### Set exercise
Find the line containing "RH), 0.01, line)" in the material below; copy that line and all following lines exactly.

### Data excerpt

========

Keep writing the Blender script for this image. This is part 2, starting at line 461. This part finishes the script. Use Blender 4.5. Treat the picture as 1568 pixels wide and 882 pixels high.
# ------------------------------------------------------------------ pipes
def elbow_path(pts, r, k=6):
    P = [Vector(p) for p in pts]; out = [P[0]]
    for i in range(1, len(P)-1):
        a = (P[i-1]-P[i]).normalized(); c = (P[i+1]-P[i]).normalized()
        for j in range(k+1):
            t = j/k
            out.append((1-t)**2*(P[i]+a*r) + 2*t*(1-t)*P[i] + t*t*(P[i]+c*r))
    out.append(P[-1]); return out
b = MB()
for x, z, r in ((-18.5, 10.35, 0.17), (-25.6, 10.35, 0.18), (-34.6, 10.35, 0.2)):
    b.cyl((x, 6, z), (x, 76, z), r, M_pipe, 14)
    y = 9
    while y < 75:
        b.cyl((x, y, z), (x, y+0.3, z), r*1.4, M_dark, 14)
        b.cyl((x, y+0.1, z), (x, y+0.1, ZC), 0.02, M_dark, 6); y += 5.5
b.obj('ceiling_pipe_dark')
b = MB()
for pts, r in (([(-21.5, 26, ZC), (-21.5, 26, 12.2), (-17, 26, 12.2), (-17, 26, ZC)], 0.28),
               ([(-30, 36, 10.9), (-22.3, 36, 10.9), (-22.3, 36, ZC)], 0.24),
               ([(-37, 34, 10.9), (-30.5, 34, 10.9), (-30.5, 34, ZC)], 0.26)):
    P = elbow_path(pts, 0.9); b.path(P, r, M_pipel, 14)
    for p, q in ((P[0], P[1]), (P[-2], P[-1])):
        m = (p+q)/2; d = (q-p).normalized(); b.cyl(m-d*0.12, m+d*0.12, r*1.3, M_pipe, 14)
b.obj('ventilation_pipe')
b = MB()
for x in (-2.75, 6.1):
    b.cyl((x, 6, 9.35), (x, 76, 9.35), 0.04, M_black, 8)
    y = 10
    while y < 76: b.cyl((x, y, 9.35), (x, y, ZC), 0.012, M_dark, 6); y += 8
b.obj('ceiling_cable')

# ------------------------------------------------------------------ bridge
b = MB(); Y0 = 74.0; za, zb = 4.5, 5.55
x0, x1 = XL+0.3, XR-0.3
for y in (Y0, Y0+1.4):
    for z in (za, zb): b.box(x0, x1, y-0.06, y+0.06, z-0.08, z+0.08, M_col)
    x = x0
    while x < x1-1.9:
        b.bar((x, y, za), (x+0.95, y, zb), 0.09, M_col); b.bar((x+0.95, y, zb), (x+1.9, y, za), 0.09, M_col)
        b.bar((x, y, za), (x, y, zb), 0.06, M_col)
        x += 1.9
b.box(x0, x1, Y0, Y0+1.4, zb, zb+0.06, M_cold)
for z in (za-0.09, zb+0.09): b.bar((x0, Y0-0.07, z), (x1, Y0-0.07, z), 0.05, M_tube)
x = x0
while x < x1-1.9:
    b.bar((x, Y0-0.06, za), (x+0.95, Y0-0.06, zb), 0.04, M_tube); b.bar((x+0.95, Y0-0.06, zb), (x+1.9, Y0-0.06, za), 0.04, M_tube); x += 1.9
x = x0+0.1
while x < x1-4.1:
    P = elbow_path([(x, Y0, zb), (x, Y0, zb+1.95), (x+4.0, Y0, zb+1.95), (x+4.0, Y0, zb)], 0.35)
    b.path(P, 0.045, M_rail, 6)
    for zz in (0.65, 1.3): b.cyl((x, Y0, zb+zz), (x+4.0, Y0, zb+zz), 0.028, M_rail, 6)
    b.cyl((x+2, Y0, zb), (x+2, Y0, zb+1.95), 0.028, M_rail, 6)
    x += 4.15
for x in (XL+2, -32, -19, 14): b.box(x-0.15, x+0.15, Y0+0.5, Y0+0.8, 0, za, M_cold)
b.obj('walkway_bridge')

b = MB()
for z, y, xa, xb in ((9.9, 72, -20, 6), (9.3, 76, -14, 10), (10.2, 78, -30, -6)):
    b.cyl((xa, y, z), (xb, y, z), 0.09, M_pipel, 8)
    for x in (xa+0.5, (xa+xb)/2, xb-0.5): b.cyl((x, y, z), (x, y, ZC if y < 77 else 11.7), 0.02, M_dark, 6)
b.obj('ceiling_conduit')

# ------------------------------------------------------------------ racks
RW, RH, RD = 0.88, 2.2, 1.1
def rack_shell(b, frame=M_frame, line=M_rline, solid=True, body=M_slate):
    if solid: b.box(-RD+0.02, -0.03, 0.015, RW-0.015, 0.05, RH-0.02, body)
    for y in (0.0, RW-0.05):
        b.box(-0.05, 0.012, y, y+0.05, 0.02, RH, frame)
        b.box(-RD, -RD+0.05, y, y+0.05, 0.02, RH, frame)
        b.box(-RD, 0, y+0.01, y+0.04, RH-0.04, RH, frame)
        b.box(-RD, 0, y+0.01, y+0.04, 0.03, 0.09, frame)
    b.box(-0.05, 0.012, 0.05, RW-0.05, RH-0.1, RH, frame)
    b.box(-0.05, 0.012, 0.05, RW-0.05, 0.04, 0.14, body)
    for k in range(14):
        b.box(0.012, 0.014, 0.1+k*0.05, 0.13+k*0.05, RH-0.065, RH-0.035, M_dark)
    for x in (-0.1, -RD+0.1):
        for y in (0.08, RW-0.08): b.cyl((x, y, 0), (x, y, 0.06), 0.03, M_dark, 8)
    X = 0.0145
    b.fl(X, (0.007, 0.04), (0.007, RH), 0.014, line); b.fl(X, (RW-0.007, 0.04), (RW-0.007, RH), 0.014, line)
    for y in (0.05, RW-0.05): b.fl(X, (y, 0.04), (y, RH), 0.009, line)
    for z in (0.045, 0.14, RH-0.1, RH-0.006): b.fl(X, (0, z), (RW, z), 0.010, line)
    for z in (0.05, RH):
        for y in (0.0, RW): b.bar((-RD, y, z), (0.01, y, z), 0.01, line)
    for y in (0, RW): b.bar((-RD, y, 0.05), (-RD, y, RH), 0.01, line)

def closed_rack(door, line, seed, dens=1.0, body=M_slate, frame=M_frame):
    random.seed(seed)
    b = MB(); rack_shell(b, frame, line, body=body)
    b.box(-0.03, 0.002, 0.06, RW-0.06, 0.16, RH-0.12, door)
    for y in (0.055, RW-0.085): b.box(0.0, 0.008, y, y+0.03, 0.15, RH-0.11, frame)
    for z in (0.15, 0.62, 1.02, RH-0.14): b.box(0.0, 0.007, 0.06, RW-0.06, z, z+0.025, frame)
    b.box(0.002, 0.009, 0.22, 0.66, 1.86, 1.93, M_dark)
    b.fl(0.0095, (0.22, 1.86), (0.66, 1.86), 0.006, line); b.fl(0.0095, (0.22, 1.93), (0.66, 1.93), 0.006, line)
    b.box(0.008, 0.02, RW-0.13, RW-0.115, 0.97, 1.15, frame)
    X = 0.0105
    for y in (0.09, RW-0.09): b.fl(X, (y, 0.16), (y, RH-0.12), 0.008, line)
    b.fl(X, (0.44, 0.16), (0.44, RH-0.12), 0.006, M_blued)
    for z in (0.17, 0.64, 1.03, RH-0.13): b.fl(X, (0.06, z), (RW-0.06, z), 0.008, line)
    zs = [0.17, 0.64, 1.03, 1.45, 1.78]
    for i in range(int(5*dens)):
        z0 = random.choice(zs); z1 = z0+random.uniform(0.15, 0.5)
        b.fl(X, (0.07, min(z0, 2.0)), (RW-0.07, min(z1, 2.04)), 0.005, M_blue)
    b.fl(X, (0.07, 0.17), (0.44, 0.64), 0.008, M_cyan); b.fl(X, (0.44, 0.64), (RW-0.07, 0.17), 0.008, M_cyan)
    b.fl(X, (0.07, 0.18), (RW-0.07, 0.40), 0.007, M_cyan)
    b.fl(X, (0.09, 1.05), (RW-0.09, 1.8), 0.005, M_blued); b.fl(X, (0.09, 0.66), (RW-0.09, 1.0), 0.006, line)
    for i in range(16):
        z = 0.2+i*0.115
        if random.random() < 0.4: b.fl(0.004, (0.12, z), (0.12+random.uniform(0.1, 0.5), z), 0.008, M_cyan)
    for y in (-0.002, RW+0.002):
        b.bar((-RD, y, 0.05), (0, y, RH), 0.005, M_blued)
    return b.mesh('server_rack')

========

### Solution
    for y in (0, RW): b.bar((-RD, y, 0.05), (-RD, y, RH), 0.01, line)

def closed_rack(door, line, seed, dens=1.0, body=M_slate, frame=M_frame):
    random.seed(seed)
    b = MB(); rack_shell(b, frame, line, body=body)
    b.box(-0.03, 0.002, 0.06, RW-0.06, 0.16, RH-0.12, door)
    for y in (0.055, RW-0.085): b.box(0.0, 0.008, y, y+0.03, 0.15, RH-0.11, frame)
    for z in (0.15, 0.62, 1.02, RH-0.14): b.box(0.0, 0.007, 0.06, RW-0.06, z, z+0.025, frame)
    b.box(0.002, 0.009, 0.22, 0.66, 1.86, 1.93, M_dark)
    b.fl(0.0095, (0.22, 1.86), (0.66, 1.86), 0.006, line); b.fl(0.0095, (0.22, 1.93), (0.66, 1.93), 0.006, line)
    b.box(0.008, 0.02, RW-0.13, RW-0.115, 0.97, 1.15, frame)
    X = 0.0105
    for y in (0.09, RW-0.09): b.fl(X, (y, 0.16), (y, RH-0.12), 0.008, line)
    b.fl(X, (0.44, 0.16), (0.44, RH-0.12), 0.006, M_blued)
    for z in (0.17, 0.64, 1.03, RH-0.13): b.fl(X, (0.06, z), (RW-0.06, z), 0.008, line)
    zs = [0.17, 0.64, 1.03, 1.45, 1.78]
    for i in range(int(5*dens)):
        z0 = random.choice(zs); z1 = z0+random.uniform(0.15, 0.5)
        b.fl(X, (0.07, min(z0, 2.0)), (RW-0.07, min(z1, 2.04)), 0.005, M_blue)
    b.fl(X, (0.07, 0.17), (0.44, 0.64), 0.008, M_cyan); b.fl(X, (0.44, 0.64), (RW-0.07, 0.17), 0.008, M_cyan)
    b.fl(X, (0.07, 0.18), (RW-0.07, 0.40), 0.007, M_cyan)
    b.fl(X, (0.09, 1.05), (RW-0.09, 1.8), 0.005, M_blued); b.fl(X, (0.09, 0.66), (RW-0.09, 1.0), 0.006, line)
    for i in range(16):
        z = 0.2+i*0.115
        if random.random() < 0.4: b.fl(0.004, (0.12, z), (0.12+random.uniform(0.1, 0.5), z), 0.008, M_cyan)
    for y in (-0.002, RW+0.002):
        b.bar((-RD, y, 0.05), (0, y, RH), 0.005, M_blued)
    return b.mesh('server_rack')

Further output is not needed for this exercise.